Jim Henson, Maurice Sendak, Jon Stone and Lisa Henson

The Varied Adventures of Mischievous Miles was a concept for an "interactive movie" developed by Jim Henson, Lisa Henson, Maurice Sendak and Jon Stone in the early 1980s.

During the film, the audience would be asked to choose the direction of the story. According to an outline for the project written by Jim and Lisa, Miles was a small boy with a fear of fish who "doesn't mean to get into trouble, but when there is an opportunity to be mischievous, he almost always takes it." His life in the real world and on an island of monsters would include original songs, and at five different points, the story would diverge and the audience would be able to influence what happens next.[1] Based on the choices made by the audience, seventy-two different variations of the film would be possible.[2]

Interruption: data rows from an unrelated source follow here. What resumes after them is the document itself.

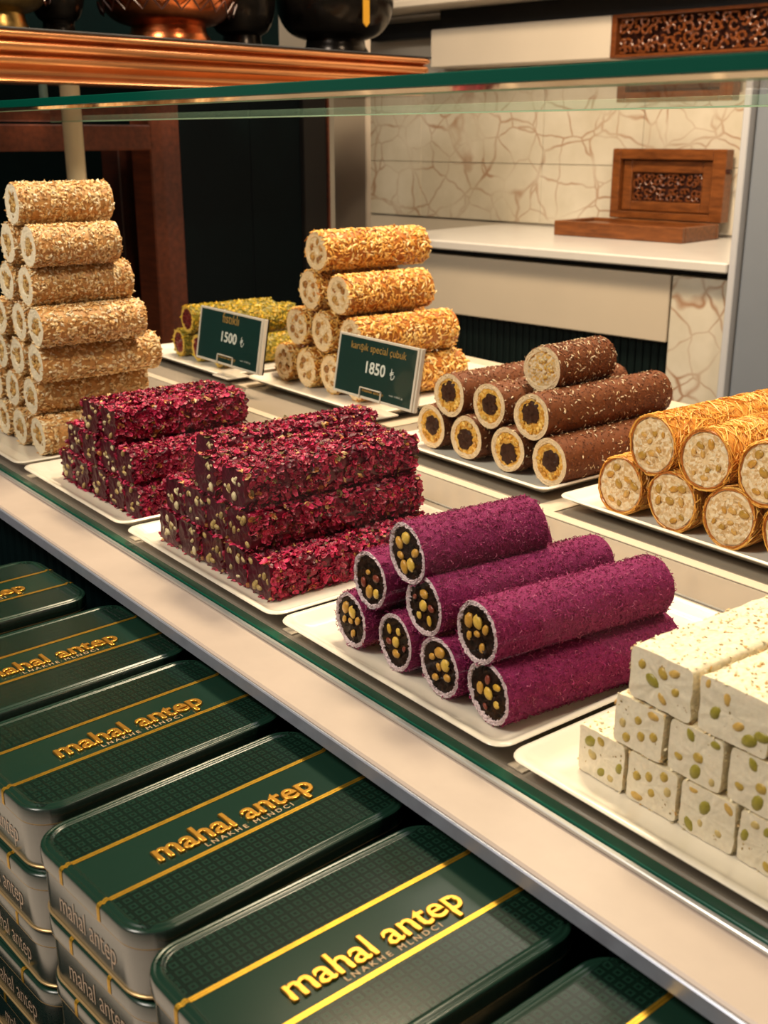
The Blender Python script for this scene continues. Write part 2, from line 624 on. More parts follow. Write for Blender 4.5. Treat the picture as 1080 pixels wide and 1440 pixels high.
ld.bbox(LX0 + 0.024, LX1 - 0.036, 2.652, 2.69, 0.178, 0.196, 0.002)
part('lid_frame', ob, ld, M['box_wood'])
ip = MB()
ip.bbox(LX0 + 0.025, LX0 + 0.052, 2.668, 2.69, 0.197, 0.325, 0.003)
ip.bbox(LX1 - 0.070, LX1 - 0.037, 2.668, 2.69, 0.197, 0.325, 0.003)
ip.bbox(LX0 + 0.052, LX1 - 0.070, 2.668, 2.69, 0.293, 0.325, 0.003)
ip.bbox(LX0 + 0.052, LX1 - 0.070, 2.668, 2.69, 0.197, 0.222, 0.003)
part('inner_frame', ob, ip, M['box_wood'])
part('lid_backing', ob, MB().box(LX0 + 0.05, LX1 - 0.068, 2.682, 2.69, 0.22, 0.295), M['wood_dark'], False)
stuff(part('scroll_carving', ob, scrollwork(LX0 + 0.056, LX1 - 0.074, 0.226, 0.289, 2.677, 0.017, 5, 0.0026), M['carved'], True, 60))
part('hinge_pin', ob, MB().tube([(LX1 + 0.0005, 2.66, 0.30), (LX1 + 0.012, 2.66, 0.30)], 0.006, 10), M['wood_dark'])

# ------------------------------------------------------------------ wooden unit at the left, copper shelf, pots
wu = room_thing('wooden_unit', 'dark reddish wooden shelf unit with deep green panels behind the sweets', 'cabinet')
part('rail', wu, MB().bbox(-2.203, -2.159, 0.70, 1.530, 0.354, 0.406, 0.003), M['wood'])
part('post', wu, MB().bbox(-2.233, -2.159, 1.521, 1.602, -0.895, 0.425, 0.003), M['wood'])
part('inner_post', wu, MB().bbox(-2.330, -2.260, 1.505, 1.595, -0.895, 0.40, 0.003), M['wood_dark'])
part('green_panel', wu, MB().bbox(-2.203, -2.176, 1.605, 1.817, -0.895, 0.53, 0.002), M['black_green'])
part('green_panel', wu, MB().bbox(-2.203, -2.176, 1.8185, 1.979, -0.895, 0.53, 0.002), M['black_green'])
part('dark_stile', wu, MB().bbox(-2.203, -2.166, 1.9805, 2.058, -0.895, 0.53, 0.002), M['stile'])
part('edge_strip', wu, MB().bbox(-2.187, -2.161, 2.0585, 2.065, -0.895, 0.53, 0.001), M['wood'])
part('back_panel', wu, MB().box(-2.260, -2.235, 0.70, 1.97, 0.56, 1.15), M['black_green'], False)

cp = room_thing('copper_shelf', 'copper moulded shelf with dark top carrying metal bowls', 'shelf')
prof = [(-0.026, 0.466), (-0.003, 0.466), (0.0, 0.4685), (-0.002, 0.472), (-0.016, 0.475), (-0.019, 0.482), (-0.016, 0.489), (-0.006, 0.493),
        (-0.002, 0.497), (-0.001, 0.502), (-0.004, 0.507), (-0.011, 0.509), (-0.010, 0.511), (-0.003, 0.512),
        (0.003, 0.515), (0.006, 0.520), (0.005, 0.525), (0.000, 0.529), (-0.006, 0.530), (-0.005, 0.532),
        (0.003, 0.533), (0.008, 0.536), (0.009, 0.540), (0.006, 0.543), (0.0, 0.5442)]
path = [((-1.779, 0.55), (1, 0)), ((-1.779, 1.985), (1, 0))]
for k in range(1, 9):
    a = PI / 2 * k / 8
    path.append(((-1.809 + 0.03 * math.cos(a), 1.985 + 0.03 * math.sin(a)), (math.cos(a), math.sin(a))))
path.append(((-2.048, 2.015), (0, 1)))
rings = [[(p[0] + o * n[0], p[1] + o * n[1], z) for o, z in prof] for p, n in path]
mm = MB()
mm.loft(rings, False, False, closed=False)
part('moulding', cp, mm, M['copper'], True, 60)
tb = MB().box(-2.048, -1.800, 0.55, 1.985, 0.474, 0.543)
part('shelf_board', cp, tb, M['wood_dark'], False)
tp = MB()
tp.bbox(-2.048, -1.776, 0.55, 2.012, 0.5445, 0.5490, 0.0015)
part('black_top', cp, tp, M['black'])

pg = MB().lathe([(0.0185, -0.9), (0.0185, 0.4738)], (-2.002, 1.236), 24)
room(tag(link('support_pole', pg.mesh('support_pole', M['pole'])), 'cream round pole holding up the copper shelf', 'pole'))
part('bracket', cp, MB().lathe([(0.008, 0.424), (0.008, 0.4738)], (-2.002, 1.180), 16), M['cyan_pole'])

def pot(name, label, mat, c, prof, extras=None):
    o = room_thing(name, label, 'bowl', 'metal bowls on the copper shelf')
    part('bowl_body', o, MB().lathe(prof, c, 48), mat, True, 60)
    return o
zt = 0.5495
def bowl_prof(rf, rm, hh, wall=0.005):
    P = [(rf, zt), (rf * 1.02, zt + 0.008), (rf * 0.93, zt + 0.018), (rf * 0.90, zt + 0.030)]
    for k in range(1, 13):
        t = k / 12
        a = -PI / 2 + t * PI * 0.62
        P.append((rf * 0.86 + (rm - rf * 0.86) * (math.cos(a) ** 0.9 if math.cos(a) > 0 else 0), zt + 0.032 + hh * 0.5 * (1 + math.sin(a))))
    P.append((P[-1][0] + 0.006, P[-1][1] + 0.006))
    r, z = P[-1]
    P += [(r - wall, z + 0.002), (r - wall - 0.008, z - 0.009), (rm * 0.8, zt + hh * 0.5), (rf * 0.7, zt + 0.024)]
    return P
def garland(c, r, z, n, dip, rad):
    g = MB()
    for k in range(n):
        a0 = 2 * PI * k / n
        P = []
        for q in range(7):
            t = q / 6
            a = a0 + t * 2 * PI / n
            d = 1 - abs(2 * t - 1)
            P.append((c[0] + (r - 0.35 * dip * d) * math.cos(a), c[1] + (r - 0.35 * dip * d) * math.sin(a), z - dip * d))
        g.tube(P, rad, 5)
    return g
c1 = (-1.906, 1.402)
b1 = pot('copper_bowl', 'hammered copper footed bowl in the middle of the copper shelf', M['copper_pot'], c1, bowl_prof(0.078, 0.132, 0.135))
stuff(part('engraved_garland', b1, garland(c1, 0.1305, zt + 0.070, 22, 0.020, 0.0016), M['wood_dark']))
c2 = (-1.906, 1.842)
b2 = pot('black_bowl', 'rounded black metal bowl with gold tag on end of copper shelf', M['black_pot'], c2, bowl_prof(0.070, 0.126, 0.150))
tg = MB()
tx = [(-0.0075, 0.100), (0.0075, 0.100), (0.0075, 0.056), (0.0, 0.048), (-0.0075, 0.056)]
ang = math.radians(-14)
def tagpt(u, z, o):
    rr = 0.1265 + o
    a = ang + u / 0.127
    return (c2[0] + rr * math.cos(a), c2[1] + rr * math.sin(a), zt + z)
tg.loft([[tagpt(u, z, 0.0) for u, z in tx], [tagpt(u, z, 0.003) for u, z in tx]])
part('gold_tag', b2, tg, M['gold_tag'])
c3 = (-1.906, 1.045)
b3 = pot('brass_bowl', 'aged brass bowl at the left end of the copper shelf', M['brass_pot'], c3, bowl_prof(0.054, 0.096, 0.12))
stuff(part('engraved_garland', b3, garland(c3, 0.095, zt + 0.062, 16, 0.015, 0.0014), M['wood_dark']))
for cx, cy, rm, lab in ((-1.970, 1.205, 0.052, 'dark metal jug between brass bowl and copper bowl'), (-1.965, 1.630, 0.072, 'dark metal jug between copper bowl and black bowl')):
    pot('dark_jug', lab, M['black_pot'], (cx, cy), bowl_prof(rm * 0.6, rm, 0.16))

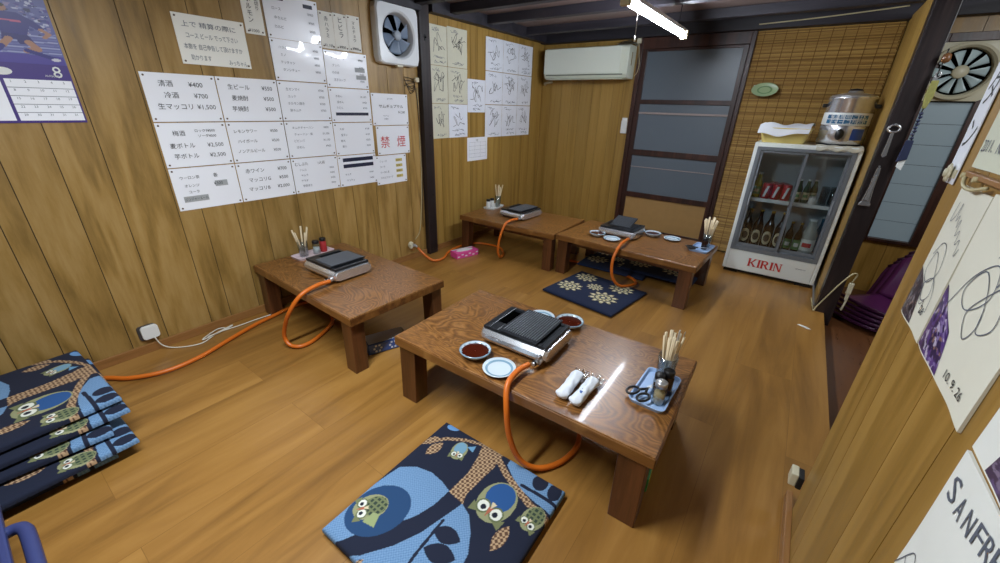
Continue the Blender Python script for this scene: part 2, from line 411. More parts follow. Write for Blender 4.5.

The mechanics of producing a variable story were cumbersome. A curated entry of the Jim Henson's Red Book blog described the logistics, stating: "in 1980, this would have required multiple projectors and an agile projectionist."[3] Years later, Lisa Henson described the logistics of showing a nonlinear story to Henson biographer Brian Jay Jones stating: "the concept was you make a movie on a laserdisc, and then a computer program would drive it to play different bits of the disc depending on what choice was made . . . but it wasn't possible to do it on a commercial filmmaking level."[2] It would take more than a decade before technology Would truly catch up with Henson's idea for an interactive movie; the ability for viewers to impact the direction of a story has since become standard in video games and digital entertainment. "Really, where it all ended up was in video games," Lisa Henson told Jones, "but we didn't know that at the time."[2]

In April 1980, Jim and Lisa Henson met with Sherry Langsing, president of 20th Century Fox, to pitch the idea.[1][2] Jon Stone was to write the script and development continued for the next two years, but the project was shelved by 1983 due to Sendak and Henson becoming increasingly busy with other projects.[1]

Henson did get a chance to experiment with interactive home videos, albeit with simpler narrative options and mechanics, in the late 1980s when he produced Muppet titles for the View-Master Interactive Vision console.


  1. 1.0 1.1 1.2 Jim Henson's Red Book: 4/19/1980 – ‘Meet with Jon Stone and Maurice Sendak – talk about idea. Go to Boston – see Brian.’
  2. 2.0 2.1 2.2 2.3 Jim Henson: The Biography by Brian Jay Jones (pages 313-314)
  3. Jim Henson's Red Book: 4/15/1980 – ‘Lisa and I visit Sherry Lansing and hatch idea – Sendak movie. Fly to Albuquerque – see folks.’